But a few of the older men of the crew, including myself, knew from experience that all of these boys would be tired and sleepy next morning, and some of them so filled with corn and rye juice that they would be in an unfit condition to pull one of those heavy oars next morning and we would have to lay where we were the next day until late afternoon and let them sleep off their weariness, so we had a different plan for this trip. We proposed to start out when the raft was all ready, float it down the river 30 or 40 miles, land, take a good night’s rest and light out the next morning. When the raft was ready I directed the oarsmen to go to their oars to see if they worked all right, and one of the older men to go to the post where the cable that held the raft was tied. I set the boys to pulling away from the shore, raised my hand in pre-arranged signal to the man on the shore – and we were afloat. Of course the boys were more or less disgruntled at the trick, but in the end expressed themselves as glad I had played it on them. We floated down the river about 30 miles and landed before sundown in an eddy called SAFE HARBOR, had our supper and went to bed.
The next morning at daybreak I got out of my bunk and went to take a look at the weather. It was quite clear and cool and I felt a little suspicion of fog though none was to be seen in any direction, and returned again to my bunk for an hour or more of sleep until the sun was up, then went out again to see of there were any indications of fog. There was none anywhere. I made up my mind there would not be any, called the boys, and out we pulled.
The river from Safe Harbor to East Liverpool is full of rocky bars on the shores and is, on the whole, a dangerous stretch of river. There is one very dangerous island, called Line Island because it is located right on the line between Ohio and Pennsylvania, which has caught up in its day, a great many rafts. We had floated down about three miles and were passing an island just above a short bend in the river, when I saw a bank of fog that a light breeze was pushing slowly up the river. I knew we were in for it good and devilish. This is a dangerous stretch of the river on which to float such large rafts even under favorable conditions – in a fog the task was appalling. We were soon swallowed up in the mist so thick you could not see an object fifty feet away. I had only two choices, to try to land the raft or go on land have it land itself on a rock pile. I knew the shores on both sides of the river thoroughly. There was no possible chance on the right hand shore and none at all on the left.
There is a little old village on a high bluff on the left bank, about three miles above Line Island, called Georgetown. Just below the town, around a sharp bend opposite and island is a clean, smooth gravel beach with a clump of several sycamore trees at the head. That beach, a good half mile long, was the only possible place where a raft the size of the one I was running could possible land. The sharp bend was the problem. It would be impossible to get the hind end of the raft where all the snubbers were, near enough to get a cable to the trees. The only way to get the raft to the beach was to run it head first, tie the cables to the trees, use the cross couplings for snubbers and land the raft while it was swinging around.

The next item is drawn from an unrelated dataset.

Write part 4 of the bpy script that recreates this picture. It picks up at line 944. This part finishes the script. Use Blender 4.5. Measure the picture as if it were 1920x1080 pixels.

I knew this would work all right if I could locate the beach in the fog, engineer the raft to strike it in the right place and get our cables to the trees.
I recalled that there was a ferry across the river here and I knew that if I could see the wire when we went under it I would know at what angle our raft lay relative to the shore. I saw the wire, saw that our raft was pointed sharply toward the left hand shore and the gravel beach and that we would surely hit it. As the raft went ploughing up the beach, we landed nicely without doing the least harm to anybody or anything. The cook got us a good breakfast to which we did honor in full measure. The fog was dissipated by 9 o'clock. We hauled our cable on board, floated down below Line Island, swung our raft right end to and had no further trouble that trip.
End of Part I,
Stepping Stones. Warren, PA: Warren County Historical Society, Vol. 8, No. 2., 1964.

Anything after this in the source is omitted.